Three-point play: The Tar Heels’ bench, recruiting Luke Maye, board play

In ACC, Atlantic 10 by Ken Cross

By Ken Cross

North Carolina used a 26-6 run midway through the second half to post an 85-75 win over determined Davidson on Friday night behind 27 points from Joel Berry and another double-double of 24 points and 17 rebounds from Luke Maye.  The following are three storylines that manifested themselves during the contest. 

1) Back on the Boards

The Tar Heels, as we know, are a relentless rebounding team every season.  Friday, it was with extreme enormity as North Carolina outrebounded Davidson, 54-23.  The offensive glass was a major factor in the outcome as UNC had a 19-4 advantage on the offensive glass as the Heels outscored Davidson, 25-5.
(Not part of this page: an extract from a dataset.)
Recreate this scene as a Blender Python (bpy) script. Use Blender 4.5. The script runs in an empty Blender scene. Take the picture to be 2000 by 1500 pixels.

“The break on the ball, quickness to the ball, I think that was a big part of it,” said Davidson coach Bob McKillop, “Their pace wears you down — and we’re a fast paced team.”  

Maye’s 17 boards were a career high as he came in fifth in rebounding in the ACC thus far.

“We run a lot of motion, so there’s a lot of cuts and screens and we have worn teams down, so we seldom meet a team that wears us down and I think that had to do with us being slow to react to some of those balls,” McKillop explained.

2) B-Rob and the ‘Man’

Role players are a huge part of successful teams and North Carolina usually has several each year who consistently contribute.  Brandon Robinson, a 6-5 sophomore guard, and 6-11 freshman Sterling Manley have solidified themselves as consistency contributors off the bench through eight games.

Robinson scored his eight points as he created his own 8-2 run midway through the first half as he was able to easily get into the paint as he gave Carolina it’s first lead at 20-19 with 10:40 to play.

Manley, who has averaged 6.2 points and 6.8 rebounds thus far, had a similar flurry in the second half.  He scored six of his seven in an 11-1 run, midway through the second half that turned a 58-54 advantage into a 69-55 lead with 8:48 remaining.  That turned out to be the decisive run of the game.

“I thought Brandon Robinson off the bench gave us a big time lift and I thought in the second half, Sterling gave us a big time lift,” said Tar Heels boss Roy Williams, “I have always said thought that those guys coming off the bench have to give you something positive.”

3) Recruiting Luke Maye

Luke Maye came back to Charlotte on Friday and once again controlled much of the game with his 24/17 effort.  He grew up about 15 miles from the downtown in the sprawling Cornelius-Huntersville area where he was became one of the top players in the nation at Hough High School.

Maye went to basketball camp at neighboring Davidson and was recruited with ferocity by both McKillop and Williams.

“Nobody recruiting him as much as I did,” said McKillop, who is an icon in the area as he is in his 29th season with the Wildcats, “You can ask him that.  I spent more time recruiting that young man than a lot of players.”

Maye’s presence on a basketball court would elevate any team in the nation and Davidson’s loss was certainly a boon for the Tar Heels.

“He could have been a star for us and he is a star for North Carolina,” noted McKillop, “He’s sensational and I am very happy for him.  He is a wonderful young man.”

Williams knew he was in for a tough fight to gain Maye on his roster even though Luke’s father, Mark Maye, was a star quarterback for North Carolina in the mid-80s.

“I know how badly they wanted Luke and I wanted Luke really badly and I go back to how many times he was in our summer camp and I told his Dad, ‘Mark, don’t settle.  I think he is going to be good enough at the end. Just don’t be in a hurry.'”

Williams was correct in his assessment and now Maye’s overall game is atop opponents’ gameplans across the country.

“The biggest thing is I liked him as a person and as a kid,” said Williams, “He did have some ability to shoot, some great hands, and he had great instincts to play the game — and the rest of it was sweat.”